Strata Weeds of Burden

 

Altering Common Property is one of those systemic overgrowths that roots like Morning Glory and never wants to yield. Honestly, most strata owners don’t care about Common Property until they have to pay to maintain or repair it – interestingly enough, the whole concept of strata living. Appropriation for Common Property is a tricky little business best left to third parties without a personal interest in the outcome and supervised by the Strata Council elected to do so. Where individual owners believe they have control over the strata council well, you don’t really have a strata do you –  plenty of eaten cake – but not really a strata.

Rigorous examination of any changes to Common Property is the job of the strata council not individual owners. Granted, owners have no difficulty pointing out what they want they just don’t want to be bothered with the burden of responsibility required to get there. Subsequently, the Strata Council exercises accountablity to owners, accountability to and through the Strata Property Act and corporate bylaws and accountability to themselves as beneficiaries of the effort.

Property values are subjective, can be litigative and can have significant negative impacts on strata owners. So the whole “one for all”  idealism must be considered for all owners that may be affected by any change to Common assets.
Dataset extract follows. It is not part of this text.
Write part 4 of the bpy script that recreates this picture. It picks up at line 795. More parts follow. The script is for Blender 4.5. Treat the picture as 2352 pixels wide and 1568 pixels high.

This of course requires council members to have far sight and knowledge beyond appeasement of the neighbourhood status quo. Tough decisions have many working parts to them and should never be a bare whisper of a motion at an AGM. Structural peculiarities, architectural integrity, reduction or increase of the actual Common Property, are some of the beasts that certainly add some burden to the responsibility of Council members.

Council needs to research municipal permits and bylaws; investigate and hire a competent and licensed contractor, plan, write and agree to detailed structural drawings and satisfactory completion criteria, and finally, budget for the finished structural drawings indicating expansion or diminishment of space to be registered with Land Titles. After all this, then Council MUST propose the whole project to the owners through a Special General Meeting or an Annual General Meeting.

Council members who enjoy the title but not the work or pay without knowledge will not be inclined to expend so much effort on one alteration to Common Property. Depreciation reports are actually a very good thing for Strata Properties because there is a general assumption on the part of owners unfamiliar with the Act that the commitment on the owners’ part through its council to undertake the burden of responsibility through supervision and completion of the work together with the commitment to pay all costs, is sufficient reason to approve an alteration. A depreciation report is good for business especially when strata owners can be morning glory flowers for appearances and weeds for responsibility towards their elected Council. Let Council armed with depreciation reports, be the beast of burden and the weed kill for mistakes when altering Common Property that will not have negative impacts on the value of the strata property for buyers and sellers alike.